Your goal. Extract each line where the string "scene" shows up.

Dataset excerpt.
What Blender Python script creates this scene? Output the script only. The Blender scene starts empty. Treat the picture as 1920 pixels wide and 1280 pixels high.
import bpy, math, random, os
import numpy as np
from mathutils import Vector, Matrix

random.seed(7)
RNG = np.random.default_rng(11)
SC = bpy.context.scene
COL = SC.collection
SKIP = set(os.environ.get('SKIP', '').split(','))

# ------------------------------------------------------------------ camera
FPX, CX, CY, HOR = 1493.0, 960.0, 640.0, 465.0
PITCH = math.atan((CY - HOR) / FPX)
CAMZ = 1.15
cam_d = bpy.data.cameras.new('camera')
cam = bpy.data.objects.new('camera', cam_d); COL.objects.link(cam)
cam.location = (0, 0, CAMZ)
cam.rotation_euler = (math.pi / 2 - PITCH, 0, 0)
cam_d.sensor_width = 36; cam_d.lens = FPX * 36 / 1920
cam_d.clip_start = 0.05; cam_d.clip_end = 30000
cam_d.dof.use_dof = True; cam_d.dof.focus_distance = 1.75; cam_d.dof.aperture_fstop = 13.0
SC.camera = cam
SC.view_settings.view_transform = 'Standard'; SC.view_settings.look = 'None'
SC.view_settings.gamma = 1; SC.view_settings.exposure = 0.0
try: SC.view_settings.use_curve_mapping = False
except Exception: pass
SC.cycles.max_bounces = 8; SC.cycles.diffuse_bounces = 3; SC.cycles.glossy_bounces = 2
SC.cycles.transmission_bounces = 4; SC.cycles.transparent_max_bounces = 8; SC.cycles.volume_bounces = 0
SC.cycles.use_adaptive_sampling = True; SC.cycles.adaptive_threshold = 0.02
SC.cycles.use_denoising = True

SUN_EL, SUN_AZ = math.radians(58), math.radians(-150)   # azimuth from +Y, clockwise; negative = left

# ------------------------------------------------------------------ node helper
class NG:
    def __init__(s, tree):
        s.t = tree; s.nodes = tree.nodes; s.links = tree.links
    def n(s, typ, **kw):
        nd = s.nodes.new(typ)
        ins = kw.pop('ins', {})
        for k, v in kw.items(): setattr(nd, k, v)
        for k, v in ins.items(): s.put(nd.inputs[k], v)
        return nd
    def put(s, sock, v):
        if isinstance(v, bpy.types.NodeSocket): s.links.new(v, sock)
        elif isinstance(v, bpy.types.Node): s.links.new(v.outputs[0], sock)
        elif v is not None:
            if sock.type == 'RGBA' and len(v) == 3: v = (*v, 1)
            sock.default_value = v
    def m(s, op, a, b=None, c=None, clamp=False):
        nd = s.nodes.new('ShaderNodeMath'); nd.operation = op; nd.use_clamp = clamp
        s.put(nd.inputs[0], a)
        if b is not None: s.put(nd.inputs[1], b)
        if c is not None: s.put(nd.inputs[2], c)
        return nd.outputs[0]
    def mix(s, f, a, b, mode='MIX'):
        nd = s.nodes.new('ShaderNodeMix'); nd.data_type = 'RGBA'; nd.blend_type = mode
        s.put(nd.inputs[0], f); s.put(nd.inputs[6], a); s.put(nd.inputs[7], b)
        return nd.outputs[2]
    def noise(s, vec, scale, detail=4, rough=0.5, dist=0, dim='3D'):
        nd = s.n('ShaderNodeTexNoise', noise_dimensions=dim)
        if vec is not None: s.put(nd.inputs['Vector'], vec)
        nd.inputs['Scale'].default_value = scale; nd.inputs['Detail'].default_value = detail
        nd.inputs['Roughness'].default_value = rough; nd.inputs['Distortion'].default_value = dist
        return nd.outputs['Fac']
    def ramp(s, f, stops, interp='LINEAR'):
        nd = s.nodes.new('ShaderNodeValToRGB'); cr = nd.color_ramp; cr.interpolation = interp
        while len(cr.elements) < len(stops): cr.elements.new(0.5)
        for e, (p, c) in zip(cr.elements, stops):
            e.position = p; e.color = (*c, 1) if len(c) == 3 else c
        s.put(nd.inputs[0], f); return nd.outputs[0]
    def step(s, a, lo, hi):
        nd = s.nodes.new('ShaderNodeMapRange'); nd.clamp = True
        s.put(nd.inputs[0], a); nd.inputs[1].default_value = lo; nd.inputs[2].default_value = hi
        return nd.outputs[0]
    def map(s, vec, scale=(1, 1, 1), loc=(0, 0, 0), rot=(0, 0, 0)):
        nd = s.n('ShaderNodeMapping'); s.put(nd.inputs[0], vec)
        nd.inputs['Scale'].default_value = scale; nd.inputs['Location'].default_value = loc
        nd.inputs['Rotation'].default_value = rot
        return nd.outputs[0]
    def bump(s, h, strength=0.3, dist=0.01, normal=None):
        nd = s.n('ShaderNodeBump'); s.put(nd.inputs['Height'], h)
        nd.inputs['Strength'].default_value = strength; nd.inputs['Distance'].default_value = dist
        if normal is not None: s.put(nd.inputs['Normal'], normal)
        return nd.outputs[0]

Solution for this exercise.
What Blender Python script creates this scene? Output the script only. The Blender scene starts empty. Treat the picture as 1920 pixels wide and 1280 pixels high.
SC = bpy.context.scene